Seek public opinion on inheritance Bill: activists

KHADC is scheduled introduce the Bill during its autumn session on Nov. 8

Published - November 05, 2021 10:02 pm IST - GUWAHATI

Khasi women from West Khasi Hill district of Meghalaya State cross a hanging bridge. File

Khasi women from West Khasi Hill district of Meghalaya State cross a hanging bridge. File

Political leaders and activists in matrilineal Meghalaya have advised the Khasi Hills Autonomous District Council (KHADC) to seek public opinion before tabling an inheritance Bill aimed at “equitable distribution of parental property among siblings”.

The KHADC is scheduled introduce the Khasi Hills Autonomous District Khasi Inheritance of Property Bill, 2021, during the autumn session of the council on November 8.

Congress veteran and leader of the Opposition in the KHADC, Pynshngainlang N. Syiem, said any new legislation dealing with customs and tradition should be placed in the public domain before it is introduced. He said he would suggest this to the council’s executive committee for inviting views of the people.

“The practice in the earlier days was for the khatduh, or youngest daughter, to get the lion’s share of the ancestral or parental property. But things have changed, and most parents are now giving a share to all the siblings,” he told journalists in State capital Shillong.

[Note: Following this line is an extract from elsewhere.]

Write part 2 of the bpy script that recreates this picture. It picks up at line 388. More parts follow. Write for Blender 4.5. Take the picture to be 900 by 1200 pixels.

Also read: Matrilineal Meghalaya to give land rights to men

He felt the decision to pass on the property should be best left to the parents who have become more equitable in modern times.

Michael Syiem of Maitshaphrang Movement, a local NGO focused on customs, said his group has been campaigning on the issue of inheritance for more than three decades. “But we have not demanded any legislation on this as we wanted the matter to be debated within the family first,” he said.

He favoured public consultation on the Bill since two other matrilineal communities – Garos and Jaintias – have a similar custom and there needs to be common legislation that will be applicable beyond the Khasi hills.

Congress leader Ampareen Lyngdoh, the only woman MLA from the Khasi and Jaintia Hills districts, also favoured public consultation. She said stringent patriarchal tenets that are a hindrance to women’s empowerment in areas of village governance and politics should also be reviewed.

Activist Angela Rangad said Meghalaya’s matrilineal system hardly empowers women as the world beyond thinks. What the youngest daughter gets is custodianship, and not ownership, of ancestral property, and it comes with responsibilities such as caring for aged parents, unmarried or destitute siblings and other members of a clan, she explained.

Studies by local NGOs have revealed that 35-38% of women in Meghalaya own property, which is mostly owned by a clan or community. Besides, the actual control of the ancestral property is in the hands of a khatduh’s maternal uncle.

According to customs, the property of a couple without any daughters goes to the wife’s elder sister and her daughters. If the wife has no sister or sisters, the property usually goes to the clan.

Meanwhile, KHADC chief, Titosstarwell Chyne said the objective of the proposed inheritance Bill has been misunderstood. “It is not mandatory that all the children will get an equal share of the parental property. It depends on the will of the parents, to decide who will be the genuine heir of the property,” he said.